The exercise asks you to copy every line below in which "this" appears.
## Start SUPPLIED ENTRIES
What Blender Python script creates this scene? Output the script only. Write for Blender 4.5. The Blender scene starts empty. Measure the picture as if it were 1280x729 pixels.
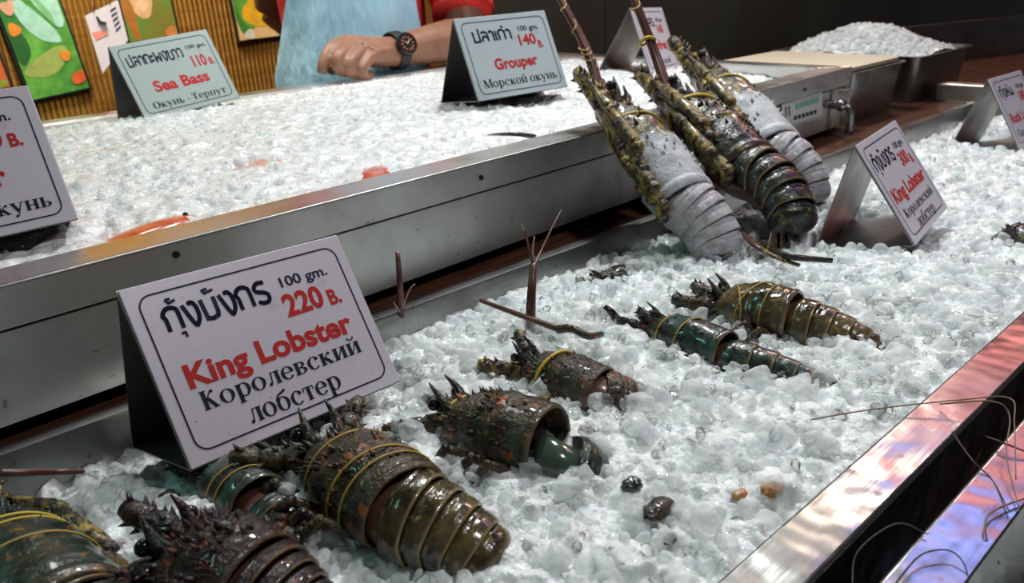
import bpy, math, random
import numpy as np
from mathutils import Matrix, Vector
random.seed(7); RNG = np.random.default_rng(11)
SC = bpy.context.scene; COL = SC.collection; PI = math.pi
# ------------------------------------------------------------------ camera
CAM = Vector((0, 0, 1.10)); FPX = 980.0
RW = Matrix(((0.7377, -0.2837, 0.6127), (-0.6736, -0.2474, 0.6965), (-0.046, -0.9265, -0.3736)))
cd = bpy.data.cameras.new('camera'); cam = bpy.data.objects.new('camera', cd); COL.objects.link(cam)
cd.sensor_width = 36; cd.lens = 36 * FPX / 1280; cd.clip_start = 0.02
cm = RW @ Matrix(((1, 0, 0), (0, -1, 0), (0, 0, -1)))
cam.matrix_world = Matrix.Translation(CAM) @ cm.to_quaternion().to_matrix().to_4x4()
cd.dof.use_dof = True; cd.dof.focus_distance = 0.56; cd.dof.aperture_fstop = 13
SC.camera = cam
# ------------------------------------------------------------------ light
SC.view_settings.view_transform = 'Standard'; SC.view_settings.look = 'None'
SC.view_settings.gamma = 1; SC.view_settings.use_curve_mapping = False; SC.view_settings.exposure = 0.0
w = bpy.data.worlds.new('world'); SC.world = w; w.use_nodes = True
w.node_tree.nodes['Background'].inputs[0].default_value = (0.50, 0.46, 0.47, 1)
w.node_tree.nodes['Background'].inputs[1].default_value = 0.09
def area(name, loc, target, size, power, color, sy=None):
    l = bpy.data.lights.new(name, 'AREA'); l.energy = power; l.color = color; l.size = size
    if sy: l.shape = 'RECTANGLE'; l.size_y = sy
    o = bpy.data.objects.new(name, l); COL.objects.link(o); o.location = loc
    o.rotation_euler = (Vector(target) - Vector(loc)).to_track_quat('-Z', 'Y').to_euler(); return o
area('lamp_over_upper_bin', (0.62, 1.25, 2.05), (0.55, 1.0, 0.93), 0.22, 3.4, (0.97, 1.0, 0.98))
area('lamp_over_tray', (1.10, 0.92, 2.05), (0.75, 0.26, 0.84), 0.13, 16, (0.95, 1.0, 0.99))
area('lamp_overhead', (0.65, -0.25, 2.2), (0.50, 0.25, 0.84), 0.14, 8.0, (0.98, 0.97, 1.0))
area('neon_red', (2.6, 0.75, 2.0), (0.6, 0.3, 0.85), 0.9, 4, (1.0, 0.30, 0.26), 0.25)
area('neon_blue', (1.55, 0.40, 1.80), (0.4, 0.1, 0.85), 0.22, 1.0, (0.25, 0.35, 1.0), 0.06)
area('neon_teal', (-0.6, 1.3, 2.0), (0.1, 0.5, 0.84), 0.4, 2.4, (0.35, 1.0, 0.85), 0.1)
area('lamp_over_wall', (0.5, 1.60, 2.3), (0.6, 1.99, 0.95), 0.25, 10, (1.0, 0.92, 0.78)).data.spread = 1.25
area('lamp_far_right', (2.6, 1.1, 2.3), (2.0, 1.7, 0.9), 0.3, 10, (1.0, 0.85, 0.70))
cy = SC.cycles
cy.use_denoising = True; cy.max_bounces = 10; cy.transmission_bounces = 8; cy.diffuse_bounces = 4; cy.glossy_bounces = 5
cy.caustics_reflective = False; cy.caustics_refractive = False; cy.sample_clamp_indirect = 4; cy.transparent_max_bounces = 8

# ------------------------------------------------------------------ helpers
def tag(o, label=None, cat=None, group=None, kind=None):
    if label: o['label'] = label
    if cat: o['category'] = cat
    if group: o['group'] = group
    if kind: o['kind'] = kind
    return o
def empty(name, M, label, cat, group=None):
    o = bpy.data.objects.new(name, None); COL.objects.link(o); o.empty_display_size = 0.02
    o.matrix_world = M if isinstance(M, Matrix) else Matrix.Translation(Vector(M))
    return tag(o, label, cat, group)
class MB:
    def __init__(s): s.v = []; s.f = []; s.n = 0; s.a = []
    def add(s, V, F, a=0.0):
        V = np.asarray(V, float).reshape(-1, 3); b = s.n
        s.v.append(V); s.n += len(V)
        s.f += [tuple(i + b for i in f) for f in F]
        s.a.append(np.full(len(V), a) if np.isscalar(a) else np.asarray(a, float)); return s
    def box(s, x0, x1, y0, y1, z0, z1):
        V = [(x, y, z) for x in (x0, x1) for y in (y0, y1) for z in (z0, z1)]
        return s.add(V, [(0, 1, 3, 2), (4, 6, 7, 5), (0, 4, 5, 1), (2, 3, 7, 6), (0, 2, 6, 4), (1, 5, 7, 3)])
    def hexa(s, b, t):      # bottom quad, top quad (same order, ccw from above)
        return s.add(list(b) + list(t), [(3, 2, 1, 0), (4, 5, 6, 7)] + [(i, (i + 1) % 4, 4 + (i + 1) % 4, 4 + i) for i in range(4)])
    def rings(s, R, close=True, caps=True, a=None):   # R: list of (n,3)
        R = [np.asarray(r, float) for r in R]; n = len(R[0]); F = []
        for i in range(len(R) - 1):
            for j in range(n if close else n - 1):
                k = (j + 1) % n
                F.append((i * n + j, i * n + k, (i + 1) * n + k, (i + 1) * n + j))
        if caps and close:
            F.append(tuple(range(n - 1, -1, -1))); F.append(tuple(range((len(R) - 1) * n, len(R) * n)))
        aa = 0.0 if a is None else np.repeat(np.asarray(a, float), n)
        return s.add(np.concatenate(R), F, aa)
    def tube(s, P, r, n=8, caps=True, a=None, squash=1.0):
        P = np.asarray(P, float); m = len(P); r = np.full(m, r) if np.isscalar(r) else np.asarray(r, float)
        T = np.gradient(P, axis=0); T /= np.linalg.norm(T, axis=1)[:, None] + 1e-12
        u = np.cross(T[0], (0, 0, 1)); u = u if np.linalg.norm(u) > 1e-3 else np.cross(T[0], (0, 1, 0))
        R = []
        th = np.arange(n) * 2 * PI / n
        for i in range(m):
            u = u - T[i] * (u @ T[i]); u /= np.linalg.norm(u) + 1e-12; v = np.cross(T[i], u)
            R.append(P[i] + r[i] * (np.cos(th)[:, None] * u + squash * np.sin(th)[:, None] * v))
        return s.rings(R, True, caps, a)
    def ball(s, c, r, n=10, m=7):
        r = np.ones(3) * r; R = []
        for i in range(m + 1):
            p = -PI / 2 + PI * (i + 0.02) / (m + 0.04); th = np.arange(n) * 2 * PI / n
            R.append(np.stack([np.cos(p) * np.cos(th), np.cos(p) * np.sin(th), np.full(n, math.sin(p))], 1) * r + np.asarray(c))
        return s.rings(R)
    def cone(s, c, d, L, r, n=5):
        c = np.asarray(c, float); d = np.asarray(d, float); d = d / np.linalg.norm(d)
        return s.tube([c - d * L * 0.2, c + d * L * 0.4, c + d * L], [r, r * 0.6, r * 0.08], n)
    def build(s, name, mat, parent=None, smooth=True, M=None, attr=None, bevel=0, angle=None):
        V = np.concatenate(s.v) if s.v else np.zeros((0, 3))
        me = bpy.data.meshes.new(name); me.from_pydata(V.tolist(), [], s.f)
        if attr:
            at = me.attributes.new(attr, 'FLOAT', 'POINT'); at.data.foreach_set('value', np.concatenate(s.a).astype(np.float32))
        o = bpy.data.objects.new(name, me); COL.objects.link(o); me.materials.append(mat)
        if smooth: me.polygons.foreach_set('use_smooth', [True] * len(me.polygons))
        if smooth and angle: me.set_sharp_from_angle(angle=angle)
        if bevel:
            b = o.modifiers.new('bevel', 'BEVEL'); b.width = bevel; b.segments = 2; b.limit_method = 'ANGLE'
        if M is not None: o.matrix_world = M
        if parent: o.parent = parent
        me.update(); return o
def hashn(i):
    i = i.astype(np.int64); h = (i[..., 0] * 73856093) ^ (i[..., 1] * 19349663) ^ (i[..., 2] * 83492791)
    h = (h ^ (h >> 13)) * 1274126177 & 0x7fffffff
    return (h % 100003) / 100003.0
def vnoise(p):
    p = np.asarray(p, float); i = np.floor(p); f = p - i; f = f * f * (3 - 2 * f); r = 0
    for dx in (0, 1):
        for dy in (0, 1):
            for dz in (0, 1):
                wt = (f[..., 0] if dx else 1 - f[..., 0]) * (f[..., 1] if dy else 1 - f[..., 1]) * (f[..., 2] if dz else 1 - f[..., 2])
                r = r + wt * hashn(i + np.array([dx, dy, dz]))
    return r
def ray(px, py): return RW @ Vector(((px - 640) / FPX, (py - 364.5) / FPX, 1))
def at_z(px, py, z): d = ray(px, py); return CAM + d * ((z - 1.10) / d.z)
def at_y(px, py, y): d = ray(px, py); return CAM + d * (y / d.y)
def smooth_path(P, n=6):
    P = [np.asarray(p, float) for p in P]; Q = [2 * P[0] - P[1]] + P + [2 * P[-1] - P[-2]]; out = []
    for i in range(1, len(Q) - 2):
        for k in range(n):
            t = k / n; a, b, c, d = Q[i - 1:i + 3]
            out.append(0.5 * (2 * b + (c - a) * t + (2 * a - 5 * b + 4 * c - d) * t * t + (3 * b - a - 3 * c + d) * t ** 3))
    out.append(P[-1]); return np.array(out)

# ------------------------------------------------------------------ materials
def mat(name, base=(0.5, 0.5, 0.5), rough=0.5, metal=0.0, **k):
    m = bpy.data.materials.new(name); m.use_nodes = True; b = m.node_tree.nodes['Principled BSDF']
    b.inputs['Base Color'].default_value = (*base, 1); b.inputs['Roughness'].default_value = rough; b.inputs['Metallic'].default_value = metal
    for a, v in k.items(): b.inputs[a.replace('_', ' ')].default_value = v
    return m
class NT:
    def __init__(s, m): s.t = m.node_tree; s.b = s.t.nodes['Principled BSDF']; s.c = None
    def n(s, t, **k):
        x = s.t.nodes.new(t)
        for a, v in k.items():
            if a.startswith('_'): x.inputs[a[1:].replace('_', ' ')].default_value = v
            else: setattr(x, a, v)
        return x
    def l(s, a, b): s.t.links.new(a, b)
    def co(s, scale=(1, 1, 1)):
        tc = s.n('ShaderNodeTexCoord'); mp = s.n('ShaderNodeMapping'); mp.inputs['Scale'].default_value = scale
        s.l(tc.outputs['Object'], mp.inputs[0]); return mp.outputs[0]
    def noise(s, vec, scale, detail=4, rough=0.55, dist=0.0):
        x = s.n('ShaderNodeTexNoise'); x.inputs['Scale'].default_value = scale; x.inputs['Detail'].default_value = detail
        x.inputs['Roughness'].default_value = rough; x.inputs['Distortion'].default_value = dist; s.l(vec, x.inputs['Vector']); return x.outputs[0]
    def ramp(s, fac, stops):
        r = s.n('ShaderNodeValToRGB'); e = r.color_ramp.elements
        while len(e) < len(stops): e.new(0.5)
        for q, (p, c) in zip(e, stops): q.position = p; q.color = (*c, 1) if len(c) == 3 else c
        s.l(fac, r.inputs[0]); return r.outputs[0]
    def mix(s, fac, a, b, mode='MIX'):
        x = s.n('ShaderNodeMix', data_type='RGBA', blend_type=mode)
        for v, i in ((fac, 0), (a, 6), (b, 7)):
            if isinstance(v, (int, float)): x.inputs[i].default_value = v
            elif isinstance(v, tuple): x.inputs[i].default_value = (*v, 1)
            else: s.l(v, x.inputs[i])
        return x.outputs[2]
    def bump(s, h, strength, dist):
        x = s.n('ShaderNodeBump'); x.inputs['Strength'].default_value = strength; x.inputs['Distance'].default_value = dist
        s.l(h, x.inputs['Height'])
        if s.c: s.l(s.c, x.inputs['Normal'])
        s.c = x.outputs[0]; s.l(s.c, s.b.inputs['Normal']); return s
    def col(s, c): s.l(c, s.b.inputs['Base Color'])
    def attr(s, name): x = s.n('ShaderNodeAttribute'); x.attribute_name = name; return x.outputs['Fac']
K = lambda v: (v, v, v)
def steel_mat(name, base=0.42, rough=0.30, stretch=(2, 60, 60), dent=0.004, dirt=0.5):
    m = mat(name, K(base), rough, 1.0); t = NT(m); v = t.co(stretch); o = t.co()
    n1 = t.noise(v, 6, 3); n2 = t.noise(o, 9, 5, 0.6); n3 = t.noise(o, 90, 4)
    c = t.mix(t.ramp(n2, [(0.35, K(0)), (0.75, K(1))]), (base, base * 0.99, base * 0.96), (base * dirt, base * dirt * 0.97, base * dirt * 0.92))
    c = t.mix(t.ramp(n3, [(0.66, K(0)), (0.72, K(0.55))]), c, (0.10, 0.085, 0.07)); t.col(c)
    t.l(t.ramp(n2, [(0.3, K(rough * 0.7)), (0.8, K(rough * 1.5))]), t.b.inputs['Roughness'])
    t.bump(n1, 0.05, 0.002).bump(t.noise(o, 22, 2), 0.25, dent); return m
M_steel = steel_mat('steel'); M_steel_dk = steel_mat('steel_dark', 0.30, 0.30, dirt=0.4)
M_panel = steel_mat('steel_panel', 0.66, 0.46, (1, 30, 30), 0.003, 0.62)
M_rim = steel_mat('steel_rim', 0.72, 0.30, (2, 50, 50), 0.006, 0.8)
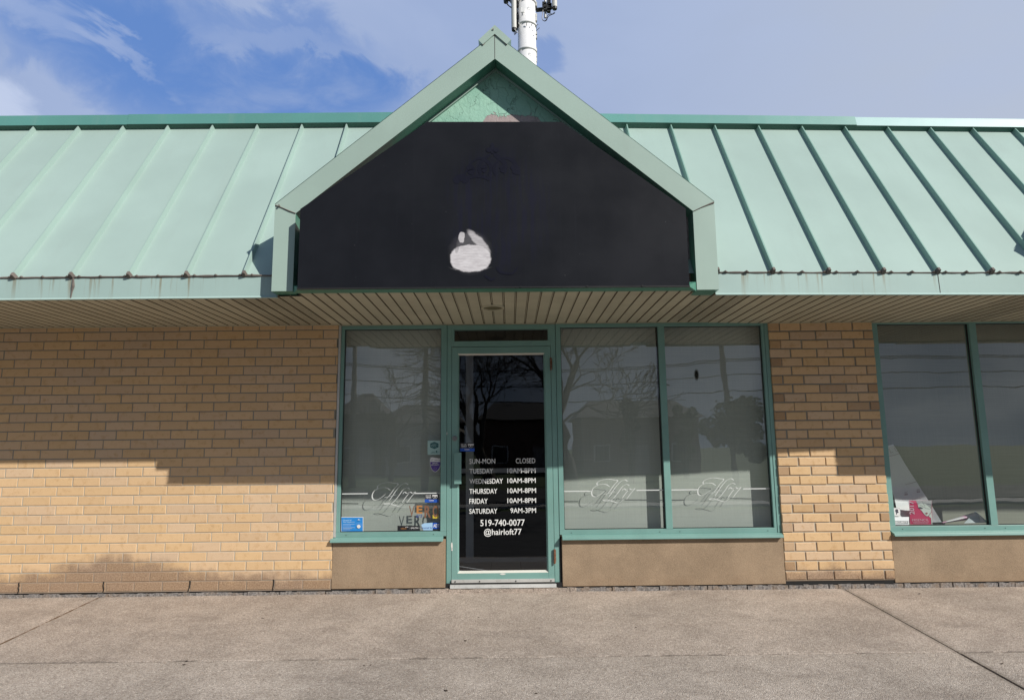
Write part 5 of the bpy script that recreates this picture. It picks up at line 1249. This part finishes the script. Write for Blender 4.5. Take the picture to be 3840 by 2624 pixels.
## End SUPPLIED ENTRIES
## TASK RESULT
What Blender Python script creates this scene? Output the script only. Write for Blender 4.5. The Blender scene starts empty. Measure the picture as if it were 1280x729 pixels.
Write part 5 of the bpy script that recreates this picture. It picks up at line 1249. This part finishes the script. Write for Blender 4.5. Take the picture to be 3840 by 2624 pixels.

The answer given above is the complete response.